_SUPPLIED MATERIAL_
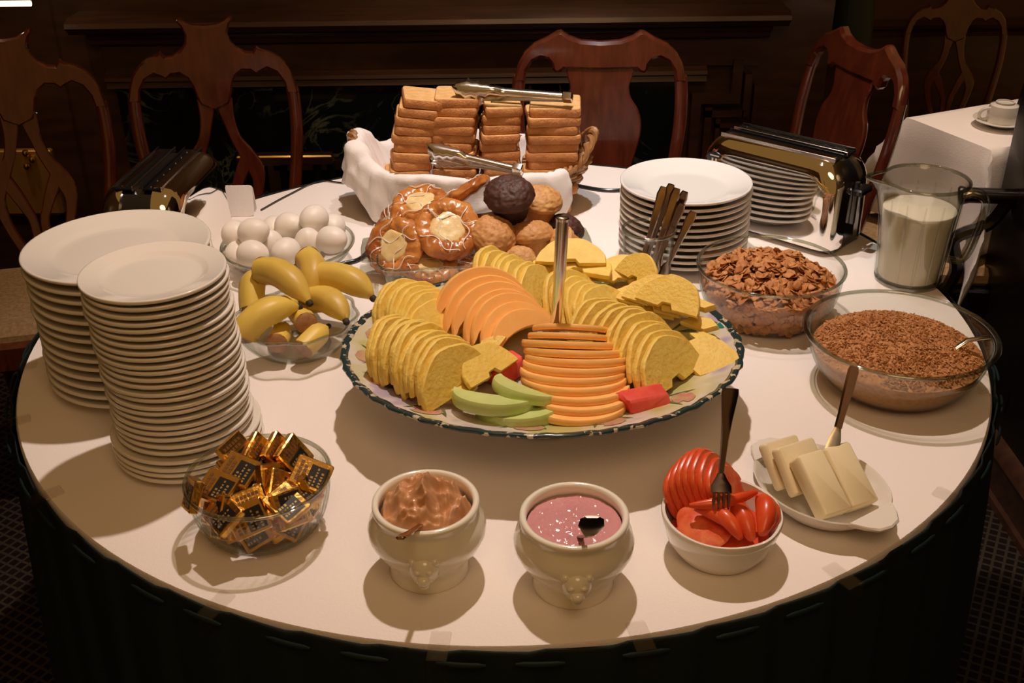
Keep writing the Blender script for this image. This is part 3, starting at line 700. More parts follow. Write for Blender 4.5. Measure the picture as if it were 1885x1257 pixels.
# ------------------------------------------------------------------ bananas in a glass bowl
def flute(n, d): return lambda a, r, z: 1 + d * math.cos(n * a) * min(1, z / .04)
glass_bowl('glass_bowl', -.325, -.098, .050, .094, .054, 'fluted glass bowl of cut bananas behind the small plates', M_GLASS, fl=flute(10, .03), p=1.8)
M_PEEL = mat('banana_peel', (.80, .58, .10), .45, var=(.60, .40, .075), var_scale=9, bump=.2, bump_scale=60, sub=.0)
M_BTIP = mat('banana_tip', (.03, .02, .01), .7)
M_BCUT = mat('banana_flesh', (.42, .22, .10), .6, var=(.30, .13, .05), var_scale=90)
def banana(cut, tip, bend, r, label, green=False):
    A, B = Vector(cut), Vector(tip); d = B - A; n = 14
    root = empty('banana_half', A + Vector((0, 0, T))); tag(root, label, 'banana', 'cut bananas')
    pts = []; rad = []
    for i in range(n + 1):
        k = i / n; pts.append(d * k + Vector(bend) * (4 * k * (1 - k)))
        rad.append(r * (1.0 if k < .55 else max(.22, 1 - ((k - .55) / .45) ** 2.2 * .80)))
    mb = MB(); P = pts; vs = []; fs = []; prev = None; seg = 15
    for i in range(n + 1):
        t = (P[min(i + 1, n)] - P[max(i - 1, 0)]).normalized()
        x = t.orthogonal().normalized() if prev is None else (prev - t * prev.dot(t)).normalized(); prev = x; y = t.cross(x)
        for k in range(seg):
            a = 2 * PI * k / seg; q = rad[i] * (1 + .055 * math.cos(5 * a)); vs.append(P[i] + x * q * math.cos(a) + y * q * math.sin(a))
    for i in range(n):
        for k in range(seg): fs.append((i * seg + k, i * seg + (k + 1) % seg, (i + 1) * seg + (k + 1) % seg, (i + 1) * seg + k))
    fs.append(tuple((n) * seg + k for k in range(seg)))
    mb.add(vs, fs).build('peel', M_PEEL, root, angle=60)
    t0 = (pts[0] - pts[1]).normalized(); Mf = frame(pts[0], t0, (0, 0, 1) if abs(t0.z) < .9 else (0, 1, 0))
    MB().lathe([(0, .003), (r * .55, .0028), (r * .85, .0012), (r * 1.03, -.001)], 18, M=Mf).build('cut_face', M_BCUT, root)
    t1 = (pts[-1] - pts[-2]).normalized(); Mf = frame(pts[-1], t1, (0, 0, 1) if abs(t1.z) < .9 else (0, 1, 0))
    MB().lathe([(r * .24, -.002), (r * .26, .004), (r * .2, .007), (0, .0075)], 10, M=Mf).build('tip', M_BTIP, root)
banana((-.385, -.030, .102), (-.302, -.103, .082), (0, .004, .014), 0.0226, 'banana half lying on top, dark tip pointing right to the fruit platter')
banana((-.322, .022, .098), (-.312, -.052, .070), (.01, 0, .008), 0.0220, 'short upright banana half at the back, beside the eggs')
banana((-.302, -.018, .086), (-.208, -.066, .070), (.004, .006, .010), 0.0226, 'banana half furthest right, tip hanging over the rim')
banana((-.312, -.055, .060), (-.243, -.128, .062), (.006, .006, .012), 0.0215, 'banana half below the rightmost one, tip at the right rim')
banana((-.392, -.164, .058), (-.318, -.112, .078), (-.006, -.006, .016), 0.0220, 'curved banana half at the front left against the plates')
banana((-.302, -.136, .062), (-.335, -.060, .050), (0, 0, 0), .0170, 'banana piece in the middle with brown cut end facing out')
banana((-.306, -.168, .034), (-.275, -.118, .045), (0, 0, .002), .0175, 'banana piece low at the front with wide cut end against the glass')
banana((-.345, -.163, .042), (-.345, -.10, .040), (0, 0, 0), .0165, 'banana piece low at the front left behind the glass')
banana((-.400, -.062, .050), (-.398, -.010, .094), (-.004, 0, .004), 0.0209, 'banana half standing at the far left behind the plates')
banana((-.372, -.075, .052), (-.335, -.020, .040), (0, 0, 0), .0170, 'banana piece with pale cut end deep at the left')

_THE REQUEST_
Write the listing out a second time exactly, dropping all images.

_COMPLETED TASK_
Keep writing the Blender script for this image. This is part 3, starting at line 700. More parts follow. Write for Blender 4.5. Measure the picture as if it were 1885x1257 pixels.
# ------------------------------------------------------------------ bananas in a glass bowl
def flute(n, d): return lambda a, r, z: 1 + d * math.cos(n * a) * min(1, z / .04)
glass_bowl('glass_bowl', -.325, -.098, .050, .094, .054, 'fluted glass bowl of cut bananas behind the small plates', M_GLASS, fl=flute(10, .03), p=1.8)
M_PEEL = mat('banana_peel', (.80, .58, .10), .45, var=(.60, .40, .075), var_scale=9, bump=.2, bump_scale=60, sub=.0)
M_BTIP = mat('banana_tip', (.03, .02, .01), .7)
M_BCUT = mat('banana_flesh', (.42, .22, .10), .6, var=(.30, .13, .05), var_scale=90)
def banana(cut, tip, bend, r, label, green=False):
    A, B = Vector(cut), Vector(tip); d = B - A; n = 14
    root = empty('banana_half', A + Vector((0, 0, T))); tag(root, label, 'banana', 'cut bananas')
    pts = []; rad = []
    for i in range(n + 1):
        k = i / n; pts.append(d * k + Vector(bend) * (4 * k * (1 - k)))
        rad.append(r * (1.0 if k < .55 else max(.22, 1 - ((k - .55) / .45) ** 2.2 * .80)))
    mb = MB(); P = pts; vs = []; fs = []; prev = None; seg = 15
    for i in range(n + 1):
        t = (P[min(i + 1, n)] - P[max(i - 1, 0)]).normalized()
        x = t.orthogonal().normalized() if prev is None else (prev - t * prev.dot(t)).normalized(); prev = x; y = t.cross(x)
        for k in range(seg):
            a = 2 * PI * k / seg; q = rad[i] * (1 + .055 * math.cos(5 * a)); vs.append(P[i] + x * q * math.cos(a) + y * q * math.sin(a))
    for i in range(n):
        for k in range(seg): fs.append((i * seg + k, i * seg + (k + 1) % seg, (i + 1) * seg + (k + 1) % seg, (i + 1) * seg + k))
    fs.append(tuple((n) * seg + k for k in range(seg)))
    mb.add(vs, fs).build('peel', M_PEEL, root, angle=60)
    t0 = (pts[0] - pts[1]).normalized(); Mf = frame(pts[0], t0, (0, 0, 1) if abs(t0.z) < .9 else (0, 1, 0))
    MB().lathe([(0, .003), (r * .55, .0028), (r * .85, .0012), (r * 1.03, -.001)], 18, M=Mf).build('cut_face', M_BCUT, root)
    t1 = (pts[-1] - pts[-2]).normalized(); Mf = frame(pts[-1], t1, (0, 0, 1) if abs(t1.z) < .9 else (0, 1, 0))
    MB().lathe([(r * .24, -.002), (r * .26, .004), (r * .2, .007), (0, .0075)], 10, M=Mf).build('tip', M_BTIP, root)
banana((-.385, -.030, .102), (-.302, -.103, .082), (0, .004, .014), 0.0226, 'banana half lying on top, dark tip pointing right to the fruit platter')
banana((-.322, .022, .098), (-.312, -.052, .070), (.01, 0, .008), 0.0220, 'short upright banana half at the back, beside the eggs')
banana((-.302, -.018, .086), (-.208, -.066, .070), (.004, .006, .010), 0.0226, 'banana half furthest right, tip hanging over the rim')
banana((-.312, -.055, .060), (-.243, -.128, .062), (.006, .006, .012), 0.0215, 'banana half below the rightmost one, tip at the right rim')
banana((-.392, -.164, .058), (-.318, -.112, .078), (-.006, -.006, .016), 0.0220, 'curved banana half at the front left against the plates')
banana((-.302, -.136, .062), (-.335, -.060, .050), (0, 0, 0), .0170, 'banana piece in the middle with brown cut end facing out')
banana((-.306, -.168, .034), (-.275, -.118, .045), (0, 0, .002), .0175, 'banana piece low at the front with wide cut end against the glass')
banana((-.345, -.163, .042), (-.345, -.10, .040), (0, 0, 0), .0165, 'banana piece low at the front left behind the glass')
banana((-.400, -.062, .050), (-.398, -.010, .094), (-.004, 0, .004), 0.0209, 'banana half standing at the far left behind the plates')
banana((-.372, -.075, .052), (-.335, -.020, .040), (0, 0, 0), .0170, 'banana piece with pale cut end deep at the left')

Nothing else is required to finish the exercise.